## GIVEN EXERCISE
Copy word for word the lines in the records below, starting at the line with "Reconstruct this image" and ending at the line with "S.camera = cam". Skip the pictures.

## EXERCISE MATERIAL
>>>>>

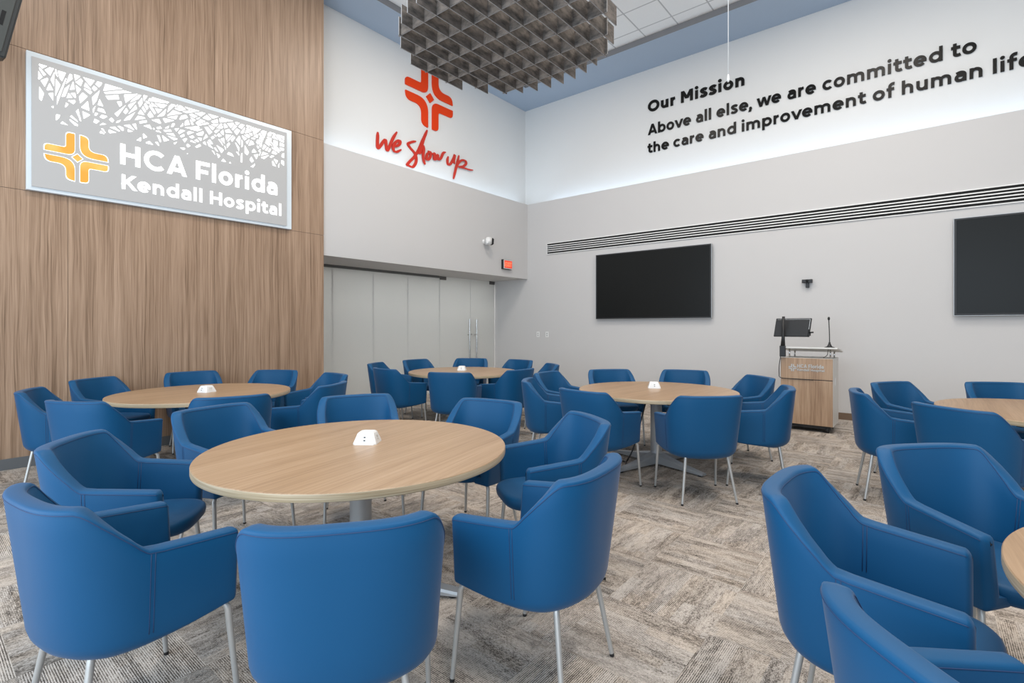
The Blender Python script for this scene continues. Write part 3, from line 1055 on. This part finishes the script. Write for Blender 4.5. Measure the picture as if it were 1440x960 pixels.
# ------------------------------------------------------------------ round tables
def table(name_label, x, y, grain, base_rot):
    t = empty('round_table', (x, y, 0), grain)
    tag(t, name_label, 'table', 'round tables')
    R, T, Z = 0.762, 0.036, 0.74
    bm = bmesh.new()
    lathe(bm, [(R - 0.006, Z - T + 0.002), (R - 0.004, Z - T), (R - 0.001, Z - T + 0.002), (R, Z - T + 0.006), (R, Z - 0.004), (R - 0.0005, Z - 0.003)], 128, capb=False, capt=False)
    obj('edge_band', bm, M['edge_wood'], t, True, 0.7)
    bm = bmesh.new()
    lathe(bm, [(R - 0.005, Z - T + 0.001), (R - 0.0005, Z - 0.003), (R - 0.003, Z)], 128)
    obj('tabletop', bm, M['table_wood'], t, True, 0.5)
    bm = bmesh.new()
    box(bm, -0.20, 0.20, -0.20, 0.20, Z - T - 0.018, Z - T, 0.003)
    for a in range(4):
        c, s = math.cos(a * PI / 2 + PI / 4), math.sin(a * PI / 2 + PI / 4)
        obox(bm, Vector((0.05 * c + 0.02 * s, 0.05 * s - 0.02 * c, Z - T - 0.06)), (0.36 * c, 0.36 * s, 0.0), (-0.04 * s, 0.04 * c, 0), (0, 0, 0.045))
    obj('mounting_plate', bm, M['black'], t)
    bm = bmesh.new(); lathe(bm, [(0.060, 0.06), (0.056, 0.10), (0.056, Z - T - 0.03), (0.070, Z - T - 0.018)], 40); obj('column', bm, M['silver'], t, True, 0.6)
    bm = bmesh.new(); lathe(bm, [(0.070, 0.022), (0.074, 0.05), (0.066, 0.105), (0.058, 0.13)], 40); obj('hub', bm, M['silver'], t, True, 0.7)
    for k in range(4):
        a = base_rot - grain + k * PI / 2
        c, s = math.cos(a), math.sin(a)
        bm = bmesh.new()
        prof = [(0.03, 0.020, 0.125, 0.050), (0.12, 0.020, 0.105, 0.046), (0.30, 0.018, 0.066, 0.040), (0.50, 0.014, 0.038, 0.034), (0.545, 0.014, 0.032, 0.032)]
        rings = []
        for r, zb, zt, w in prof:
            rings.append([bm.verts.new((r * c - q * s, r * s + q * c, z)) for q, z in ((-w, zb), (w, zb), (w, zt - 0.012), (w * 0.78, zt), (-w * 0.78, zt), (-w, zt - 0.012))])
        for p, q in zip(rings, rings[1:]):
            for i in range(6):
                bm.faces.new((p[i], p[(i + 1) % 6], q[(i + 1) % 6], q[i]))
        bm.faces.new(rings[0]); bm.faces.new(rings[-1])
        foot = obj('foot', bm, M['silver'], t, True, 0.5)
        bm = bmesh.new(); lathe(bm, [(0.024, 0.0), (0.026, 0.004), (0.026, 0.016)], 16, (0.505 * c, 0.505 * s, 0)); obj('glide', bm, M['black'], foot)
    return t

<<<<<
>>>>>

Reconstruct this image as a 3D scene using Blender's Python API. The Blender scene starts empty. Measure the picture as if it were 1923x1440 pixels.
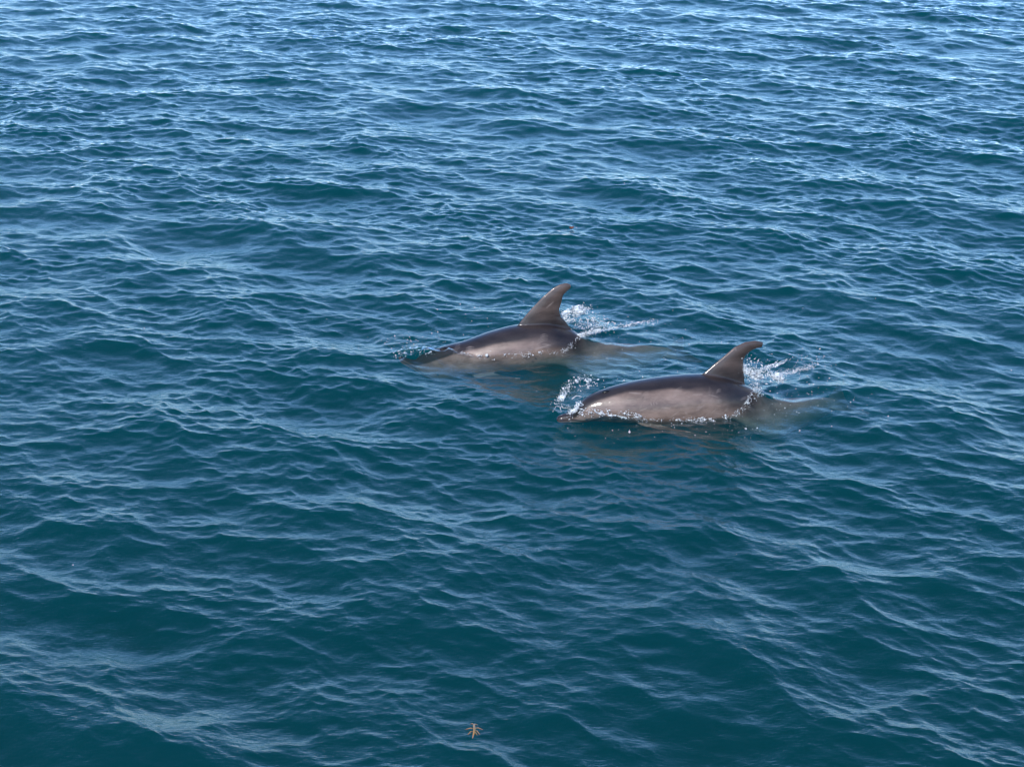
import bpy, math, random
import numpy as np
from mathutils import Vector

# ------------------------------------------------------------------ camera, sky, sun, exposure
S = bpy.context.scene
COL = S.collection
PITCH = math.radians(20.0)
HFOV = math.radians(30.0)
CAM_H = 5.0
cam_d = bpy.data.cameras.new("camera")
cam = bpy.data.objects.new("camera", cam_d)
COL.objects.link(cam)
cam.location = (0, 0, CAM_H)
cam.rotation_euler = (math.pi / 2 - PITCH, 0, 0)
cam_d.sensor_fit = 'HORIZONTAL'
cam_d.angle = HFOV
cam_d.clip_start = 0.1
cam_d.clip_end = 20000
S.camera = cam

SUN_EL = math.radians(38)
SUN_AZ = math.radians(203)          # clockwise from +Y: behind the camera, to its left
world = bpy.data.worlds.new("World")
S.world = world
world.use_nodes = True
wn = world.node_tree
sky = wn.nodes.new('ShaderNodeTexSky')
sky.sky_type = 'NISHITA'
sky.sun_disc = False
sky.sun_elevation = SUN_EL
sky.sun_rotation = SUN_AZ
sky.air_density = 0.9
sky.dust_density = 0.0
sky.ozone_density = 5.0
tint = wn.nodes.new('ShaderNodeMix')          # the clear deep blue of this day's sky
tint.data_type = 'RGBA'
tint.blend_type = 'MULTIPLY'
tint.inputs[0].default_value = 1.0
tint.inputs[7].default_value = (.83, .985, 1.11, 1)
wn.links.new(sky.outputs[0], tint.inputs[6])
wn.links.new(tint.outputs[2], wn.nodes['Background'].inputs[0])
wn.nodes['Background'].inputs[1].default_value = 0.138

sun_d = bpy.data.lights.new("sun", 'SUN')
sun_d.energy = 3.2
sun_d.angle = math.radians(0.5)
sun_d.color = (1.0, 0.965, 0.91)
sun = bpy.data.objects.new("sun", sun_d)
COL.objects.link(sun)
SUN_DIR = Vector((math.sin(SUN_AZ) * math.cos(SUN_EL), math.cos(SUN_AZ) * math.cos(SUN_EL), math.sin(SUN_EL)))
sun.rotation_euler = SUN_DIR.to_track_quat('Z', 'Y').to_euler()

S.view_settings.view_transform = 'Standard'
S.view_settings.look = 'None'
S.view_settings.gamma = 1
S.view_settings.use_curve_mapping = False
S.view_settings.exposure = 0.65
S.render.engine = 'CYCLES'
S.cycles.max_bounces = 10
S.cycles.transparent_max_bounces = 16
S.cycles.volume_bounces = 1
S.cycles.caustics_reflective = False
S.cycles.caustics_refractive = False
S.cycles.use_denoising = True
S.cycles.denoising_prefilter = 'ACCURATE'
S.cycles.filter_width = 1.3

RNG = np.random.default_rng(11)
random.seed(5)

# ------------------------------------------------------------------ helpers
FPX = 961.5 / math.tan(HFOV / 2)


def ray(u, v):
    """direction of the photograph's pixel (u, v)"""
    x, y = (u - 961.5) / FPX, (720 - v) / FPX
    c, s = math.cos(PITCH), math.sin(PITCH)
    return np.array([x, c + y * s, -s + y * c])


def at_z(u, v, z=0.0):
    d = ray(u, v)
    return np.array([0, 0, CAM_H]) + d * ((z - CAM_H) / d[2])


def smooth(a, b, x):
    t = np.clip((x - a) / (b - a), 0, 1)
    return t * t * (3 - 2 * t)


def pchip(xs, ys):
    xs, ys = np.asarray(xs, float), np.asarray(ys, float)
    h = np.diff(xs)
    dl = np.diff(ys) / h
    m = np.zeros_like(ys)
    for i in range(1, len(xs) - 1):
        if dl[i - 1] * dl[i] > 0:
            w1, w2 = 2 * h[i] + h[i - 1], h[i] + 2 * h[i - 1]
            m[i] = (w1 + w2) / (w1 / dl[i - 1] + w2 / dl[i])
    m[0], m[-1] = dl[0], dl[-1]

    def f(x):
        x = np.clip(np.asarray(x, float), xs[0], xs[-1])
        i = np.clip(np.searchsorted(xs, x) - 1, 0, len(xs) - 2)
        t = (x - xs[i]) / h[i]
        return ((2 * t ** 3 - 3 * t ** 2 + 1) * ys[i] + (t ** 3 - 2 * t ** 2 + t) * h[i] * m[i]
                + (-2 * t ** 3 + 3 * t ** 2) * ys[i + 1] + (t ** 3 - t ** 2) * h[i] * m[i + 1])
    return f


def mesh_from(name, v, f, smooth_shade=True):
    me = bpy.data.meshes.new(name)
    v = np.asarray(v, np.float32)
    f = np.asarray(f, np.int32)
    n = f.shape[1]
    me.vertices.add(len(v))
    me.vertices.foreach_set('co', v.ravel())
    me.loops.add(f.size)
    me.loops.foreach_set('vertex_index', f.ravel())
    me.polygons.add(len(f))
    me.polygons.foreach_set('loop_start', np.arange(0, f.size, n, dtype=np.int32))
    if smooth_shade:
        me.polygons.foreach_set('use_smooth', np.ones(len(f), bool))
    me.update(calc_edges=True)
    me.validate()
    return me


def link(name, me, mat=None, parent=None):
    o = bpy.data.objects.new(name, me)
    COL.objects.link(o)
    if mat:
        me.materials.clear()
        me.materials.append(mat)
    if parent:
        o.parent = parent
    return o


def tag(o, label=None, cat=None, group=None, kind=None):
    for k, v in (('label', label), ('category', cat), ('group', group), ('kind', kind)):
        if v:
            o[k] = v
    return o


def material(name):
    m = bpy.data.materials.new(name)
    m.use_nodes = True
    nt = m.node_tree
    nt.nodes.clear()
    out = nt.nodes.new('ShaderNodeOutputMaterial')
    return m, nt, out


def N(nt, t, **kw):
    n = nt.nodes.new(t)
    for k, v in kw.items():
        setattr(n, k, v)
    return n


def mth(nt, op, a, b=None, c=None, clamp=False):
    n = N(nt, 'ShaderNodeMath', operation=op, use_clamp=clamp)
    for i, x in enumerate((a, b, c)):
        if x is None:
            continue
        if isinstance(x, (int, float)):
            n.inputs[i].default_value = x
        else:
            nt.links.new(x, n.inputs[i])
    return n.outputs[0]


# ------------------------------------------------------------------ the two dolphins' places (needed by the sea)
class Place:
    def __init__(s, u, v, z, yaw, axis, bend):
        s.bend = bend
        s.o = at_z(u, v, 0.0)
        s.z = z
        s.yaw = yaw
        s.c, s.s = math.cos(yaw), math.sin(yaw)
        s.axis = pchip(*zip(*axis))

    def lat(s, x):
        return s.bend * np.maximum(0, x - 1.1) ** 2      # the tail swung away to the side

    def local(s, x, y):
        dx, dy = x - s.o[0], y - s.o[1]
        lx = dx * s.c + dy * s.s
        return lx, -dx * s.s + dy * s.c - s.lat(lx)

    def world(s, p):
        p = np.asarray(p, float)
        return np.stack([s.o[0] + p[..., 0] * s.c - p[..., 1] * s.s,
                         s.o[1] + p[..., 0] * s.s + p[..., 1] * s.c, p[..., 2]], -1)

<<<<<

## RESPONSE
Reconstruct this image as a 3D scene using Blender's Python API. The Blender scene starts empty. Measure the picture as if it were 1923x1440 pixels.
import bpy, math, random
import numpy as np
from mathutils import Vector

# ------------------------------------------------------------------ camera, sky, sun, exposure
S = bpy.context.scene
COL = S.collection
PITCH = math.radians(20.0)
HFOV = math.radians(30.0)
CAM_H = 5.0
cam_d = bpy.data.cameras.new("camera")
cam = bpy.data.objects.new("camera", cam_d)
COL.objects.link(cam)
cam.location = (0, 0, CAM_H)
cam.rotation_euler = (math.pi / 2 - PITCH, 0, 0)
cam_d.sensor_fit = 'HORIZONTAL'
cam_d.angle = HFOV
cam_d.clip_start = 0.1
cam_d.clip_end = 20000
S.camera = cam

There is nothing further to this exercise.